Contemporary Issues for Nationalism in Western Africa

     Western Africa is a region divided by cultural diversity, and colonial influences vary in their characteristic qualities, from nation to nation- with the exception of Saint Helena. In efforts to gain their independence from their colonizers, the West African nations have struggled not to lose their individual voice as members of one of the most marginalized conglomerate of newly industrializing country (NIC) economies. [8] Yes, the plight of the West African region concerning the preservation of equality among sovereigns and citizens amidst the world view of cultural relativism [9] has been a struggle. When nations are led to believe that there are races more superior than others, there lies the root of ethnic factions and racial schism. [10] 

 New historicists proclaim that history is not meant to be subject to individual and collective prejudice. [11] The practical approach is to equate the liberation of man with the liberation of the mind. Contemporary issues for nationalism in Western Africa, stem from pluralistic ideologies pertaining to awareness via education, gender studies, and a culture of mediation. [12]

    There is a need to equate awareness with introspection, for nations should look within themselves in order to judge whether the country is at war with itself or if it is still divided by the remnants of their colonial past.

The meaning of sophistication lies in how much simplicity one can manage to utilize without revealing that he did not begin with a compound but rather, with only one element. The representative building block of complexity in matters of importance, aspects of scholarship that demand meticulous handling especially in the laborious processes of regression (for results consequently become the machinery for high development) is a single unit of intuition.

    A nationalist will always base his analysis on his own historical awareness. [13]  Those who focus on the importance of nationhood and equality will look at ambiguities first; try to understand the origin of these ambiguities, before finding solutions.

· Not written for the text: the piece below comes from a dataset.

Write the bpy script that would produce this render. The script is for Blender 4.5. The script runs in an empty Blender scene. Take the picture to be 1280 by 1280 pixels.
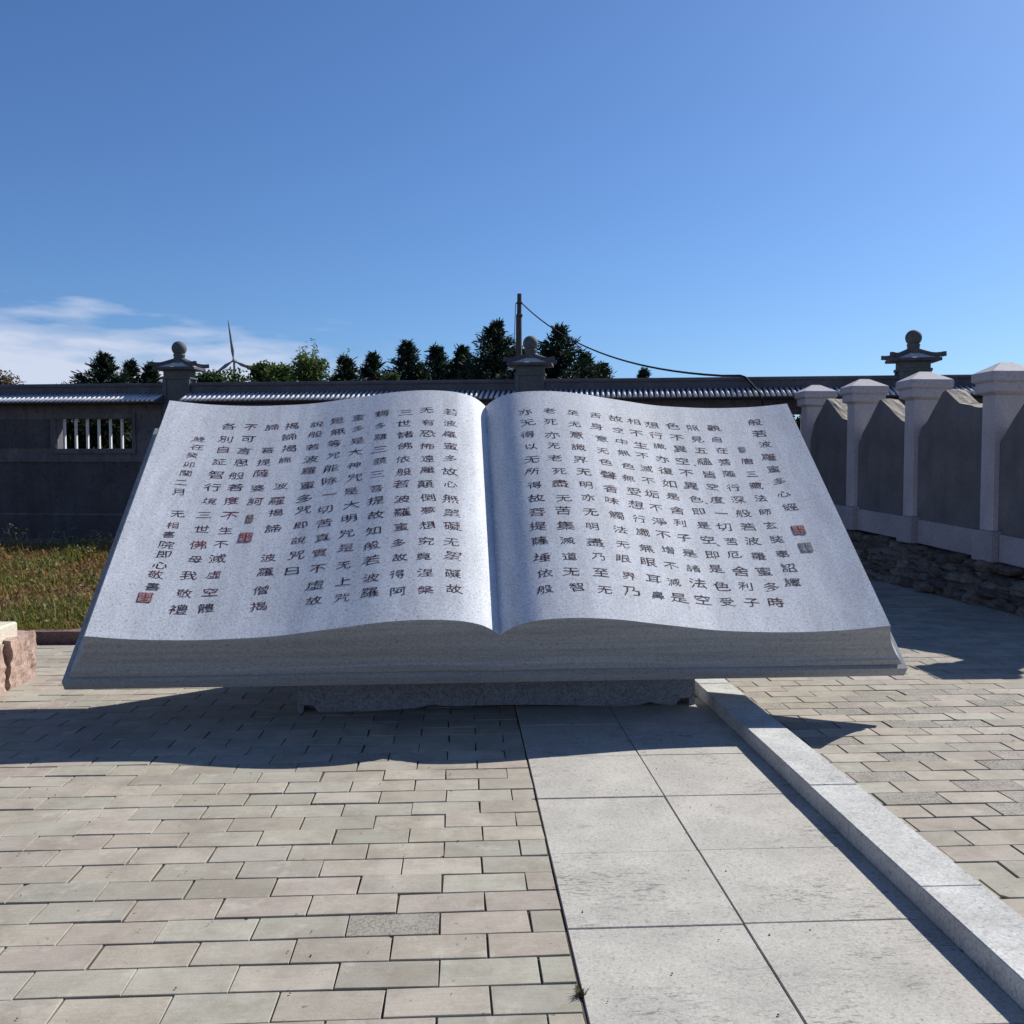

Presently, Western Africa continuously undergoes periods of unrest and dissatisfaction. Mediation and regional talks will necessarily act as channels by which cultural pasts can reconnect, converge, and unity of heritage may cease to be an elusive product.

Recommendations for further Study

      Having studied and presented a historical survey of the different nationalism categories that define the ethnicity and racial autonomy of Western Africa as a region, here are some recommendations for further studies.

  • What does continued marginalization amongst gender groups in racial bound institutions, imply about the future condition of world politics?
  • How does the ethnic position of Western Africa affect the global economy?
  • Is Western Africa a dichotomy or an enigma?
  • Will Sierra Leone act as a catalyst for change in the history of African Civilization?
  • Is nationalism a point for research, only if it is isolated within the context of history?